No es casualidad, por tanto, que ambos conceptos fuesen dos de los más repetidos estos días para tratar de explicar las victorias del Bayern Múnich y Bayer Leverkusen sobre Barça y Atleti: la palma, sin embargo, se lo llevó la también archifamosa competitividad.
A veces pienso que competitividad es una palabra inventada por el madridismo para explicar lo inexplicable, véase como ejemplo la conquista de la pasada Liga de Campeones. El fútbol, como cualquier otro juego, tiene una parte de azar que nadie es capaz de controlar y a esto, en términos periodísticos o de análisis, se le suele llamar, con demasiada alegría, competitividad: esa es, al menos, mi nada modesta opinión. Uno comprende perfectamente que apelar a la buena o mala fortuna no llena minutos de televisión, ni mucho menos los corazones de algunos aficionados, pero lo cierto es que la suerte casi siempre está presente en los grandes triunfos deportivos de cualquier especialidad, ya sea en mayor o menor medida. La competitividad, que también suma una generosa porción de influencia en el resultado, se le presupone a cualquier grupo o equipo capaz de alcanzar las rondas finales en una gran competición de naturaleza profesional.

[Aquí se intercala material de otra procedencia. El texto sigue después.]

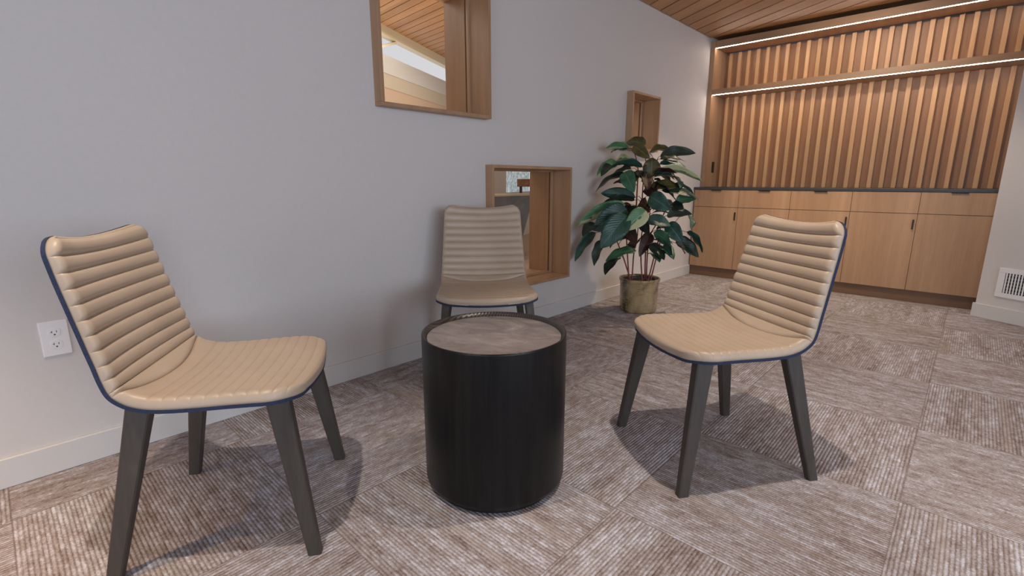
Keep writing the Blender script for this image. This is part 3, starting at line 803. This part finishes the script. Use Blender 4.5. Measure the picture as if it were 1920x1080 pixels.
obj('stems', bm, M['stem'], t, smooth=True)
bm = bmesh.new(); uvl = bm.loops.layers.uv.new('UVMap')
order = ['o', 'd', 'g', 'p', 't', 'm']
nu, nv = 16, 8
for B, T, W, kd in FOL:
    ax = T-B; ln = ax.length; n = ax.cross(W).normalized()
    if n.z < 0: n = -n
    droop = random.uniform(0.10, 0.20)*ln; fold = random.uniform(0.15, 0.35); curl = random.uniform(-0.15, 0.15)
    ph = random.uniform(0, 6); grid = []
    for i in range(nu+1):
        a = i/nu; wd = (math.sin(math.pi*min(a**0.78, 1))**0.62)*(1-0.08*a) if 0 < a < 1 else 0.0
        if a > 0.90: wd *= 1-((a-0.90)/0.10)**1.2*0.35
        c0 = B+ax*a+n*(droop*(4*a*(1-a))*0.55)+Vector((0, 0, -0.15*ln*a*a))+Vector((0, 0, 0.15*ln*a*0.4)); row = []
        for j in range(nv+1):
            b = j/nv*2-1
            p = c0+W*(wd*b)+n*(fold*W.length*wd*abs(b))+n*(0.006*math.sin(a*13+ph+b*1.5)*wd*abs(b))+ax.normalized()*(curl*W.length*wd*b*b*0.3)
            if p.x+PX < XW+0.012: p.x = XW+0.012-PX
            row.append(bm.verts.new(p))
        grid.append(row)
    for i in range(nu):
        for j in range(nv):
            f = bm.faces.new((grid[i][j], grid[i+1][j], grid[i+1][j+1], grid[i][j+1])); f.material_index = order.index(kd); f.smooth = True
            for lp, (ii, jj) in zip(f.loops, ((i, j), (i+1, j), (i+1, j+1), (i, j+1))): lp[uvl].uv = (ii/nu, jj/nv)
fo = obj('foliage', bm, [M['lf_'+k] for k in order], t, smooth=True)
sm = fo.modifiers.new('thickness', 'SOLIDIFY'); sm.thickness = 0.0008; sm.offset = 0

# ------------------------------------------------------------------ adjoining room seen through the openings
struct(boxo('floor', (-8.5, XW-0.27, -1.0, 10.0, -0.06, 0.0), M['tan']))
a2 = R(-5.0); n2 = Vector((-math.sin(a2), math.cos(a2), 0))
AD = Vector((-0.424, 0.906, 0)).normalized(); AP = Vector((-4.286, 2.803, 0)); AN = Vector((AD.y, -AD.x, 0))   # AN points to the viewer's side
planks('ceiling', a2, 0.0965, 0.010, Vector((-4.443, 3.175, 0)).dot(n2), (-8.0, XW-0.28, -1.0, 10.0), 2.435, 2.45, M['ceil_wood2'], M['void'],
       [(AP, -AN), (Vector((XW-0.28, 0, 0)), Vector((1, 0, 0))), (Vector((0, -1, 0)), Vector((0, -1, 0))), (Vector((0, 10, 0)), Vector((0, 1, 0)))])
MA = Matrix(((AD.x, AN.x, 0, AP.x), (AD.y, AN.y, 0, AP.y), (0, 0, 1, 0), (0, 0, 0, 1)))
bm = bmesh.new()
for a, b, c, d in ((-4.0, 3.61, 0.0, 1.885), (3.61, 5.4, 0.0, 0.816), (3.61, 5.4, 1.22, 1.885), (5.4, 8.0, 0.0, 1.885)):
    box(bm, a, b, -0.10, 0.0, c, d, M4=MA)
struct(obj('wall_far', bm, M['tan']))
struct(boxo('trim_1', (-4.0, 8.0, -0.10, 0.004, 1.885, 2.014), M['beige'], M4=MA))
struct(boxo('trim_2', (-4.0, 8.0, -0.10, 0.008, 2.014, 2.176), M['cream2'] if 'cream2' in M else M['beige'], M4=MA))
struct(boxo('trim_3', (-4.0, 8.0, -0.10, 0.008, 2.352, 2.45), M['cream'], M4=MA))
bm = bmesh.new()
tilt = MA @ Matrix.Translation((0.265, 0, 2.352)) @ Matrix.Rotation(-R(20), 4, 'Y')
box(bm, -0.9, 0.0, -0.055, -0.01, -0.022, 0.0, M4=tilt)
for s in (2.2, 4.4): box(bm, s, s+0.03, -0.06, 0.006, 2.176, 2.352, M4=MA)
struct(obj('trim_4', bm, M['cream']))
struct(boxo('window_4', (-4.0, 8.0, -0.09, -0.07, 2.170, 2.358), M['sky'], M4=MA))
struct(boxo('window_5', (3.55, 5.45, -0.16, -0.13, 0.78, 1.26), M['garden'], M4=MA))
# counter and chair over there
k = thing('service_counter', 'dark brown counter with pale wood top seen through the low square opening', 'counter', (-4.25, 4.3, 0), 0)
bm = bmesh.new(); vs = box(bm, -0.12, 0.12, -0.35, 0.52, 0.0, 0.832)
for q in vs:
    if q.co.y > 0 and q.co.z < 0.1: q.co.y -= 0.34
obj('body', bm, M['dark_brown'], k)
boxo('counter_top', (-0.16, 0.16, -0.38, 0.60, 0.832, 0.856), M['beige'], k, bev=0.003)
q = thing('dining_chair', 'brown wooden chair beyond the counter, seen through the low square opening', 'chair', (-5.40, 6.14, 0), R(43))
bm = bmesh.new(); box(bm, -0.17, 0.17, -0.20, -0.175, 0.925, 1.045); obj('backrest', bm, M['brown_chair'], q, bev=0.008)
boxo('seat', (-0.20, 0.20, -0.20, 0.20, 0.60, 0.63), M['brown_chair'], q, bev=0.008)
for sx in (-1, 1):
    boxo('back_post', (sx*0.11-0.022, sx*0.11+0.022, -0.20, -0.178, 0.63, 0.93), M['black'], q)
    for y in (-0.18, 0.18): boxo('leg', (sx*0.17-0.013, sx*0.17+0.013, y-0.013, y+0.013, 0.0, 0.60), M['black'], q)
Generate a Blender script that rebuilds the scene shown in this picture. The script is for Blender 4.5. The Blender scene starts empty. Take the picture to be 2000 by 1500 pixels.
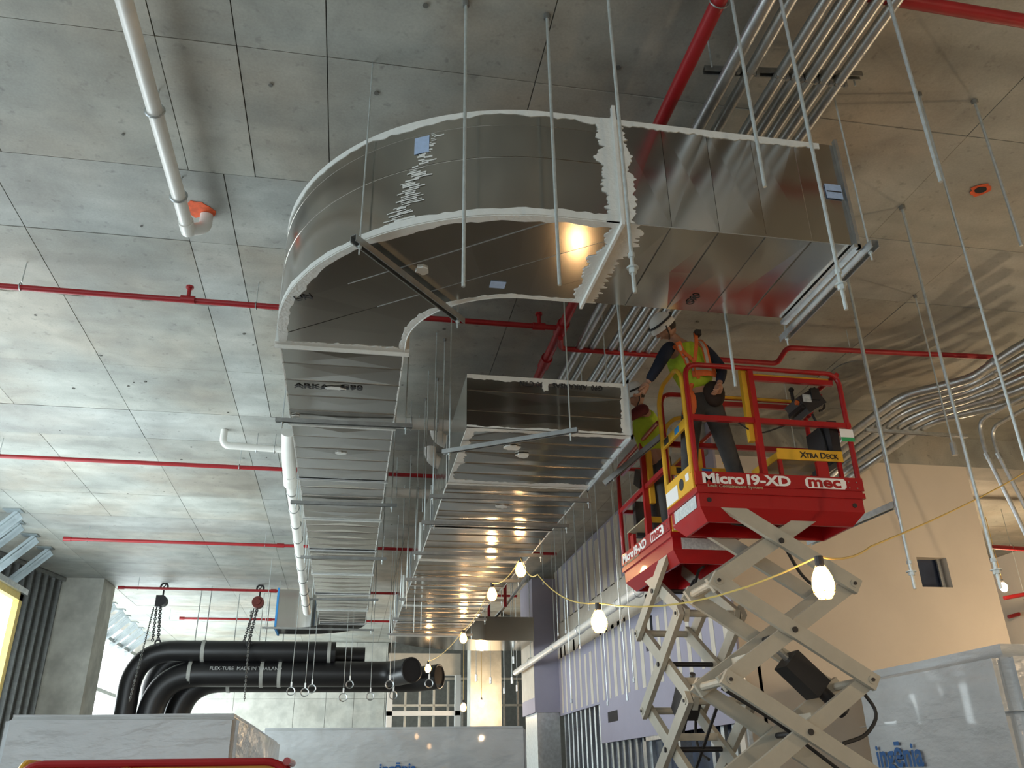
import bpy, bmesh, math, random
from mathutils import Vector, Matrix
random.seed(7)
PI = math.pi
S = bpy.context.scene
COL = S.collection

# ------------------------------------------------------------------ camera
CAM = Vector((0, 0, 1.6))
FP = 1651.13
MR = [Vector((0.98382116, -0.17841079, -0.01629473)),
      Vector((0.06117504, 0.42003756, -0.90544247)),
      Vector((0.16838511, 0.88979663, 0.42415612))]
cd = bpy.data.cameras.new('camera'); cam = bpy.data.objects.new('camera', cd); COL.objects.link(cam)
cm = Matrix((( MR[0].x, -MR[1].x, -MR[2].x, CAM.x), (MR[0].y, -MR[1].y, -MR[2].y, CAM.y),
             (MR[0].z, -MR[1].z, -MR[2].z, CAM.z), (0, 0, 0, 1)))
cam.matrix_world = cm
cd.sensor_width = 36; cd.lens = FP / 2000 * 36; cd.clip_end = 200; cd.clip_start = 0.05
S.camera = cam

def P(px, py, ax, v):
    """real point on the plane ax = v seen at a photo pixel (used to measure positions)"""
    d = MR[0] * ((px - 1000) / FP) + MR[1] * ((py - 750) / FP) + MR[2]
    k = 'xyz'.index(ax)
    return CAM + d * ((v - CAM[k]) / d[k])

# ------------------------------------------------------------------ world, exposure, large lights
w = bpy.data.worlds.new('world'); S.world = w; w.use_nodes = True
bg = w.node_tree.nodes['Background']; bg.inputs[0].default_value = (0.80, 0.93, 1.0, 1); bg.inputs[1].default_value = 1.75
S.view_settings.view_transform = 'Standard'; S.view_settings.look = 'None'
S.view_settings.gamma = 1; S.view_settings.use_curve_mapping = False
S.view_settings.exposure = 0.12

def area(name, loc, rot, sx, sy, e, col):
    l = bpy.data.lights.new(name, 'AREA'); l.shape = 'RECTANGLE'; l.size = sx; l.size_y = sy; l.energy = e; l.color = col
    o = bpy.data.objects.new(name, l); o.location = loc; o.rotation_euler = rot; COL.objects.link(o); return o
# daylight through the glazing of the left wall plus an added fill light behind the camera
area('daylight_left', (-6.05, 12.8, 2.7), (0, -PI/2 - 0.35, 0), 3.2, 9, 640, (0.80, 0.95, 1.0))
area('rear_fill', (-3.0, -5.5, 2.4), (PI/2 + 0.25, 0, 0), 8, 3.6, 70, (0.85, 0.95, 1.0))  # unseen fill, added to brighten the room from behind
area('daylight_far_left', (-6.5, 26, 2.8), (0, -PI/2 - .3, 0), 4.5, 7, 900, (0.82, 0.96, 1.0))

# ------------------------------------------------------------------ materials
def mat(name, col, rough=0.6, metal=0.0, var=0.0, vs=3.0, bump=0.0, bs=20.0, col2=None, rvar=0.0, objrand=0.0,
        emit=0.0, alpha=1.0, coat=0.0, detail=4.0, stretch=None, spec=None, bdist=.01):
    m = bpy.data.materials.new(name); m.use_nodes = True
    nt = m.node_tree; N = nt.nodes; L = nt.links; b = N['Principled BSDF']
    b.inputs['Base Color'].default_value = (*col, 1); b.inputs['Roughness'].default_value = rough
    b.inputs['Metallic'].default_value = metal
    if spec is not None: b.inputs['Specular IOR Level'].default_value = spec
    if coat: b.inputs['Coat Weight'].default_value = coat
    if emit:
        b.inputs['Emission Color'].default_value = (*col, 1); b.inputs['Emission Strength'].default_value = emit
    if alpha < 1: b.inputs['Alpha'].default_value = alpha
    if var or bump or rvar or objrand:
        g = N.new('ShaderNodeNewGeometry'); mp = N.new('ShaderNodeMapping'); L.new(g.outputs['Position'], mp.inputs[0])
        if stretch: mp.inputs['Scale'].default_value = stretch
    if var or objrand or rvar:
        n = N.new('ShaderNodeTexNoise'); n.inputs['Scale'].default_value = vs; n.inputs['Detail'].default_value = detail
        n.inputs['Roughness'].default_value = 0.6
        L.new(mp.outputs[0], n.inputs['Vector'])
    if var or objrand:
        c2 = col2 or tuple(c * 0.6 for c in col)
        mx = N.new('ShaderNodeMix'); mx.data_type = 'RGBA'
        mx.inputs[6].default_value = (*[min(1, c * (1 + (0 if col2 else var * .3))) for c in col], 1); mx.inputs[7].default_value = (*c2, 1)
        mr = N.new('ShaderNodeMapRange'); mr.interpolation_type = 'SMOOTHSTEP'; mr.inputs[1].default_value = 0.25; mr.inputs[2].default_value = 0.72; mr.inputs[3].default_value = 0; mr.inputs[4].default_value = max(var, 0.0)
        L.new(n.outputs['Fac'], mr.inputs[0]); L.new(mr.outputs[0], mx.inputs[0])
        last = mx.outputs[2]
        if objrand:
            oi = N.new('ShaderNodeObjectInfo'); h = N.new('ShaderNodeHueSaturation')
            r2 = N.new('ShaderNodeMapRange'); r2.inputs[3].default_value = 1 - objrand; r2.inputs[4].default_value = 1 + objrand
            L.new(oi.outputs['Random'], r2.inputs[0]); L.new(r2.outputs[0], h.inputs['Value']); L.new(last, h.inputs['Color']); last = h.outputs[0]
        L.new(last, b.inputs['Base Color'])
    if rvar:
        r3 = N.new('ShaderNodeMapRange'); r3.interpolation_type = 'SMOOTHSTEP'; r3.inputs[1].default_value = .15; r3.inputs[2].default_value = .85
        r3.inputs[3].default_value = max(0.05, rough - rvar); r3.inputs[4].default_value = rough + rvar
        L.new(n.outputs['Fac'], r3.inputs[0]); L.new(r3.outputs[0], b.inputs['Roughness'])
    if bump:
        nb = N.new('ShaderNodeTexNoise'); nb.inputs['Scale'].default_value = bs; nb.inputs['Detail'].default_value = 5
        L.new(mp.outputs[0], nb.inputs['Vector'])
        bp = N.new('ShaderNodeBump'); bp.inputs['Strength'].default_value = bump; bp.inputs['Distance'].default_value = bdist
        L.new(nb.outputs['Fac'], bp.inputs['Height']); L.new(bp.outputs[0], b.inputs['Normal'])
    return m

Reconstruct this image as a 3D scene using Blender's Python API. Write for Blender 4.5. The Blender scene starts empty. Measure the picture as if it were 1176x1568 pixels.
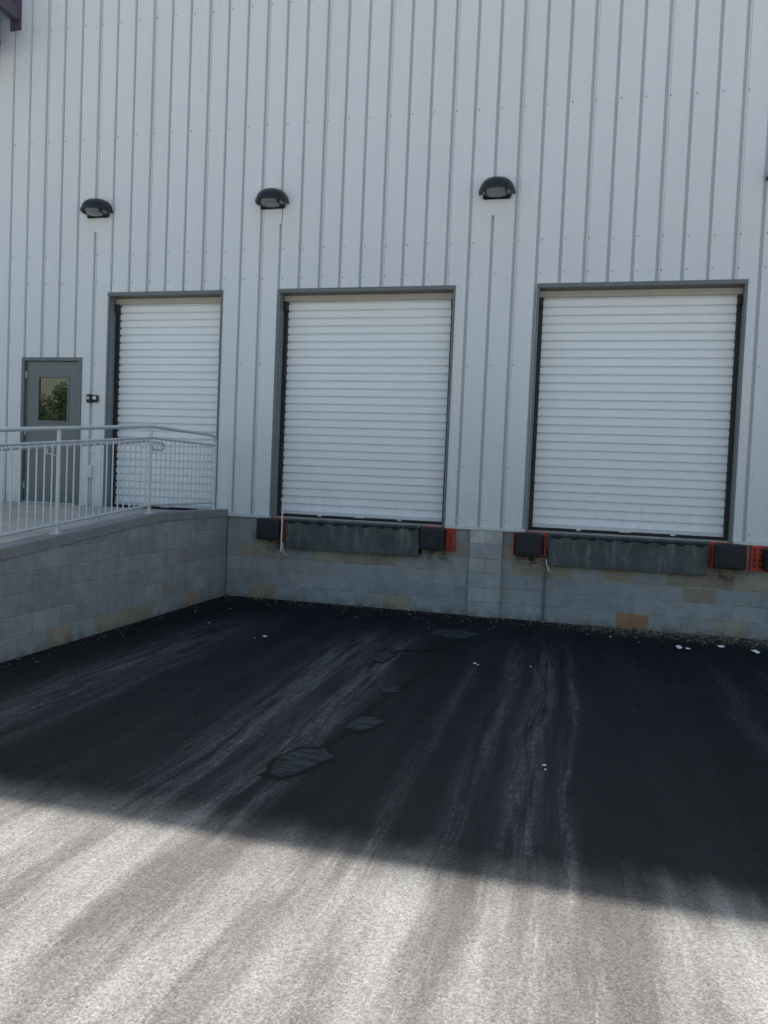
import bpy, math, random
from mathutils import Vector, Matrix, noise as mn
random.seed(7)
scn=bpy.context.scene
scn.view_settings.view_transform='Standard'; scn.view_settings.look='None'; scn.view_settings.exposure=0

# ------------------------------------------------------------------ helpers
class MB:
    def __init__(s): s.v=[];s.f=[];s.m=[];s.c=[]
    def face(s,pts,m=0,c=None):
        i=len(s.v); s.v+=[tuple(p) for p in pts]; s.f.append(tuple(range(i,i+len(pts)))); s.m.append(m); s.c.append(c)
    def poly(s,verts,faces,m=0,c=None):
        i=len(s.v); s.v+=[tuple(p) for p in verts]
        for f in faces: s.f.append(tuple(i+k for k in f)); s.m.append(m); s.c.append(c)
    def box(s,x0,x1,y0,y1,z0,z1,m=0,c=None,b=0.0,M=None):
        if b<=0:
            vs=[(x,y,z) for x in(x0,x1) for y in(y0,y1) for z in(z0,z1)]
            fs=[(0,1,3,2),(4,6,7,5),(0,4,5,1),(2,3,7,6),(0,2,6,4),(1,5,7,3)]
        else:
            cx,cy,cz=(x0+x1)/2,(y0+y1)/2,(z0+z1)/2; hx,hy,hz=(x1-x0)/2,(y1-y0)/2,(z1-z0)/2
            b=min(b,hx*.9,hy*.9,hz*.9)
            vs=[];idx={}
            for sx in(-1,1):
                for sy in(-1,1):
                    for sz in(-1,1):
                        idx[(sx,sy,sz)]=len(vs)
                        vs.append((cx+sx*hx,cy+sy*(hy-b),cz+sz*(hz-b)))
                        vs.append((cx+sx*(hx-b),cy+sy*hy,cz+sz*(hz-b)))
                        vs.append((cx+sx*(hx-b),cy+sy*(hy-b),cz+sz*hz))
            fs=[]
            I=lambda a,bb,cc,k: idx[(a,bb,cc)]+k
            for sg in(-1,1):
                f=[I(sg,-1,-1,0),I(sg,1,-1,0),I(sg,1,1,0),I(sg,-1,1,0)]; fs.append(tuple(f if sg>0 else f[::-1]))
                f=[I(-1,sg,-1,1),I(-1,sg,1,1),I(1,sg,1,1),I(1,sg,-1,1)]; fs.append(tuple(f if sg>0 else f[::-1]))
                f=[I(-1,-1,sg,2),I(1,-1,sg,2),I(1,1,sg,2),I(-1,1,sg,2)]; fs.append(tuple(f if sg>0 else f[::-1]))
            for a in(-1,1):
                for c2 in(-1,1):
                    fs.append((I(a,c2,-1,0),I(a,c2,1,0),I(a,c2,1,1),I(a,c2,-1,1)))
                    fs.append((I(a,-1,c2,0),I(a,1,c2,0),I(a,1,c2,2),I(a,-1,c2,2)))
                    fs.append((I(-1,a,c2,1),I(1,a,c2,1),I(1,a,c2,2),I(-1,a,c2,2)))
            for k in idx: i=idx[k]; fs.append((i,i+1,i+2))
        if M is not None: vs=[tuple(M@Vector(p)) for p in vs]
        s.poly(vs,fs,m,c)
    def tube(s,pts,r,n=8,m=0,c=None,cap=True):
        pts=[Vector(p) for p in pts]; rings=[]
        for i,p in enumerate(pts):
            if i==0: d=pts[1]-p
            elif i==len(pts)-1: d=p-pts[-2]
            else: d=(pts[i+1]-p).normalized()+(p-pts[i-1]).normalized()
            d.normalize()
            a=Vector((0,0,1)) if abs(d.z)<.9 else Vector((1,0,0))
            x=d.cross(a).normalized(); y=d.cross(x).normalized()
            rr=r[i] if isinstance(r,(list,tuple)) else r
            if rings:
                px=rings[-1][1]; x=(px-d*px.dot(d)).normalized(); y=d.cross(x).normalized()
            rings.append(([p+(x*math.cos(t)+y*math.sin(t))*rr for t in [2*math.pi*k/n for k in range(n)]],x))
        vs=[q for rg,_ in rings for q in rg]; fs=[]
        for i in range(len(pts)-1):
            for k in range(n):
                k2=(k+1)%n; fs.append((i*n+k,i*n+k2,(i+1)*n+k2,(i+1)*n+k))
        if cap: fs.append(tuple(range(n))[::-1]); fs.append(tuple((len(pts)-1)*n+k for k in range(n)))
        s.poly(vs,fs,m,c)
    def obj(s,name,mats,parent=None,smooth=False,fixn=True):
        me=bpy.data.meshes.new(name); me.from_pydata(s.v,[],s.f)
        for m in mats: me.materials.append(m)
        me.polygons.foreach_set("material_index",s.m)
        if any(c is not None for c in s.c):
            at=me.color_attributes.new(name="col",type='FLOAT_COLOR',domain='CORNER')
            k=0
            for p,c in zip(me.polygons,s.c):
                c=c or (1,1,1)
                for _ in p.loop_indices: at.data[k].color=(c[0],c[1],c[2],1); k+=1
        if smooth: me.polygons.foreach_set("use_smooth",[True]*len(me.polygons))
        if fixn:
            import bmesh
            bm=bmesh.new(); bm.from_mesh(me); bmesh.ops.recalc_face_normals(bm,faces=bm.faces); bm.to_mesh(me); bm.free()
        me.update()
        o=bpy.data.objects.new(name,me); scn.collection.objects.link(o)
        if parent: o.parent=parent
        return o
def empty(name,loc=(0,0,0)):
    o=bpy.data.objects.new(name,None); scn.collection.objects.link(o); o.location=loc; return o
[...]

Concluyó mi admirado Álvaro Benito en el postpartido de Movistar+ que el Barça de Xavi debe aprender a competir, cuando por su propia explicación creí entender que debe aprender a resistir: no es lo mismo, aunque a veces lo parezca. El Barça compitió de manera más que decente en el Allianz, pero se vio incapaz de resistir los dos golpes que le propinó el Bayern. Por el contrario, el Real Madrid de la pasada temporada no compitió durante más de partido y medio contra el Paris Saint-Germain, pero fue capaz de resistir y mantenerse en pie. ¿Cuántos goles encajados establecen la diferencia entre competitividad y resistencia? Para no alterar según que ecosistemas, yo recomiendo preguntar, siempre, a un alemán.